▶ _WHAT IS BEING ASKED_:
Please quote the material exactly, every line of it.

▶ _SOURCE MATERIAL_:
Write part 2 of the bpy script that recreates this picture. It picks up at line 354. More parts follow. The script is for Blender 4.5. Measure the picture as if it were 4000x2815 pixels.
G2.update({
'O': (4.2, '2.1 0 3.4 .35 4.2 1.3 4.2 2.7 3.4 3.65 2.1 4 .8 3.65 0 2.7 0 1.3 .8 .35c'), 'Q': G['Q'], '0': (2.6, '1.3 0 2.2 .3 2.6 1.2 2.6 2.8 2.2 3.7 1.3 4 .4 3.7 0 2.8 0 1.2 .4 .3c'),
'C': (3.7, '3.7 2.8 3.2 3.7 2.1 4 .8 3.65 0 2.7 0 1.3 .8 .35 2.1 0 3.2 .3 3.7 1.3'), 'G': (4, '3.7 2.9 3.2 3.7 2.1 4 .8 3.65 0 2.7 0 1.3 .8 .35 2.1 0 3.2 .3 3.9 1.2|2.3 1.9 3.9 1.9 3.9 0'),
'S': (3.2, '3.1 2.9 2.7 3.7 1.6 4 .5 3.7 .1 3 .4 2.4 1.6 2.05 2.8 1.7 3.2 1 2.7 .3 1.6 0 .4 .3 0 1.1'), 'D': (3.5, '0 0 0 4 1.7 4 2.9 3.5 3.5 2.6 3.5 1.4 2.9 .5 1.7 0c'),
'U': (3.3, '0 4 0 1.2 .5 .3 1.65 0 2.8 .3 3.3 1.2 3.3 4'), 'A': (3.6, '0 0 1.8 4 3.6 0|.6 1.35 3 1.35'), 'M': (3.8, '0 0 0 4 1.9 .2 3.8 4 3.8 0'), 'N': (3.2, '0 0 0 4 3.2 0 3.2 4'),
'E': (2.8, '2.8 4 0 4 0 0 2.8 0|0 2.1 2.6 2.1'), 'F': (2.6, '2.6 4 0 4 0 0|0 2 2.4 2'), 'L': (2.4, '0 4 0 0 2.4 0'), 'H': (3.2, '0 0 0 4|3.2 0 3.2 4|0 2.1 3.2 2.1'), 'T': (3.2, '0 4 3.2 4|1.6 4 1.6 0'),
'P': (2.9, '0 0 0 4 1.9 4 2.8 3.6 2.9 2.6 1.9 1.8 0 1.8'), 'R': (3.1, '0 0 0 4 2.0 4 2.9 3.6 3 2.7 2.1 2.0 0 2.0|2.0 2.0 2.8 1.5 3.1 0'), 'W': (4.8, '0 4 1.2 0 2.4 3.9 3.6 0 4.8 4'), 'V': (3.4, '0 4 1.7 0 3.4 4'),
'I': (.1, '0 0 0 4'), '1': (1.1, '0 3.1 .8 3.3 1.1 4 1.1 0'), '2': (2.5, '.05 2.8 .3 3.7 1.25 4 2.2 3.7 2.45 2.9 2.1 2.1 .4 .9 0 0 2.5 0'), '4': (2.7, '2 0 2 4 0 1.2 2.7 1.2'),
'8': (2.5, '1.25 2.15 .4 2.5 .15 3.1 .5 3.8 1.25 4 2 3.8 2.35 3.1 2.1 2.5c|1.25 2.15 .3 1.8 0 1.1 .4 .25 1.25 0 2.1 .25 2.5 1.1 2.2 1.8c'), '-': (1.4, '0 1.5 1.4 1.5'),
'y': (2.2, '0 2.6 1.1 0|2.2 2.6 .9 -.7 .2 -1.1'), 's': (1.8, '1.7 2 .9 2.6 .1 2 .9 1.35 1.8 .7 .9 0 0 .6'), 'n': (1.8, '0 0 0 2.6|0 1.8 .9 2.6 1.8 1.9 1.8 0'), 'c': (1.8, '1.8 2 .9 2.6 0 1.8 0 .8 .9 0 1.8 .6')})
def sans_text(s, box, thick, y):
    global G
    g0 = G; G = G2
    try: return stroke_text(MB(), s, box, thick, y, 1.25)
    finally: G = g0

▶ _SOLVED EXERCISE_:
Write part 2 of the bpy script that recreates this picture. It picks up at line 354. More parts follow. The script is for Blender 4.5. Measure the picture as if it were 4000x2815 pixels.
G2.update({
'O': (4.2, '2.1 0 3.4 .35 4.2 1.3 4.2 2.7 3.4 3.65 2.1 4 .8 3.65 0 2.7 0 1.3 .8 .35c'), 'Q': G['Q'], '0': (2.6, '1.3 0 2.2 .3 2.6 1.2 2.6 2.8 2.2 3.7 1.3 4 .4 3.7 0 2.8 0 1.2 .4 .3c'),
'C': (3.7, '3.7 2.8 3.2 3.7 2.1 4 .8 3.65 0 2.7 0 1.3 .8 .35 2.1 0 3.2 .3 3.7 1.3'), 'G': (4, '3.7 2.9 3.2 3.7 2.1 4 .8 3.65 0 2.7 0 1.3 .8 .35 2.1 0 3.2 .3 3.9 1.2|2.3 1.9 3.9 1.9 3.9 0'),
'S': (3.2, '3.1 2.9 2.7 3.7 1.6 4 .5 3.7 .1 3 .4 2.4 1.6 2.05 2.8 1.7 3.2 1 2.7 .3 1.6 0 .4 .3 0 1.1'), 'D': (3.5, '0 0 0 4 1.7 4 2.9 3.5 3.5 2.6 3.5 1.4 2.9 .5 1.7 0c'),
'U': (3.3, '0 4 0 1.2 .5 .3 1.65 0 2.8 .3 3.3 1.2 3.3 4'), 'A': (3.6, '0 0 1.8 4 3.6 0|.6 1.35 3 1.35'), 'M': (3.8, '0 0 0 4 1.9 .2 3.8 4 3.8 0'), 'N': (3.2, '0 0 0 4 3.2 0 3.2 4'),
'E': (2.8, '2.8 4 0 4 0 0 2.8 0|0 2.1 2.6 2.1'), 'F': (2.6, '2.6 4 0 4 0 0|0 2 2.4 2'), 'L': (2.4, '0 4 0 0 2.4 0'), 'H': (3.2, '0 0 0 4|3.2 0 3.2 4|0 2.1 3.2 2.1'), 'T': (3.2, '0 4 3.2 4|1.6 4 1.6 0'),
'P': (2.9, '0 0 0 4 1.9 4 2.8 3.6 2.9 2.6 1.9 1.8 0 1.8'), 'R': (3.1, '0 0 0 4 2.0 4 2.9 3.6 3 2.7 2.1 2.0 0 2.0|2.0 2.0 2.8 1.5 3.1 0'), 'W': (4.8, '0 4 1.2 0 2.4 3.9 3.6 0 4.8 4'), 'V': (3.4, '0 4 1.7 0 3.4 4'),
'I': (.1, '0 0 0 4'), '1': (1.1, '0 3.1 .8 3.3 1.1 4 1.1 0'), '2': (2.5, '.05 2.8 .3 3.7 1.25 4 2.2 3.7 2.45 2.9 2.1 2.1 .4 .9 0 0 2.5 0'), '4': (2.7, '2 0 2 4 0 1.2 2.7 1.2'),
'8': (2.5, '1.25 2.15 .4 2.5 .15 3.1 .5 3.8 1.25 4 2 3.8 2.35 3.1 2.1 2.5c|1.25 2.15 .3 1.8 0 1.1 .4 .25 1.25 0 2.1 .25 2.5 1.1 2.2 1.8c'), '-': (1.4, '0 1.5 1.4 1.5'),
'y': (2.2, '0 2.6 1.1 0|2.2 2.6 .9 -.7 .2 -1.1'), 's': (1.8, '1.7 2 .9 2.6 .1 2 .9 1.35 1.8 .7 .9 0 0 .6'), 'n': (1.8, '0 0 0 2.6|0 1.8 .9 2.6 1.8 1.9 1.8 0'), 'c': (1.8, '1.8 2 .9 2.6 0 1.8 0 .8 .9 0 1.8 .6')})
def sans_text(s, box, thick, y):
    global G
    g0 = G; G = G2
    try: return stroke_text(MB(), s, box, thick, y, 1.25)
    finally: G = g0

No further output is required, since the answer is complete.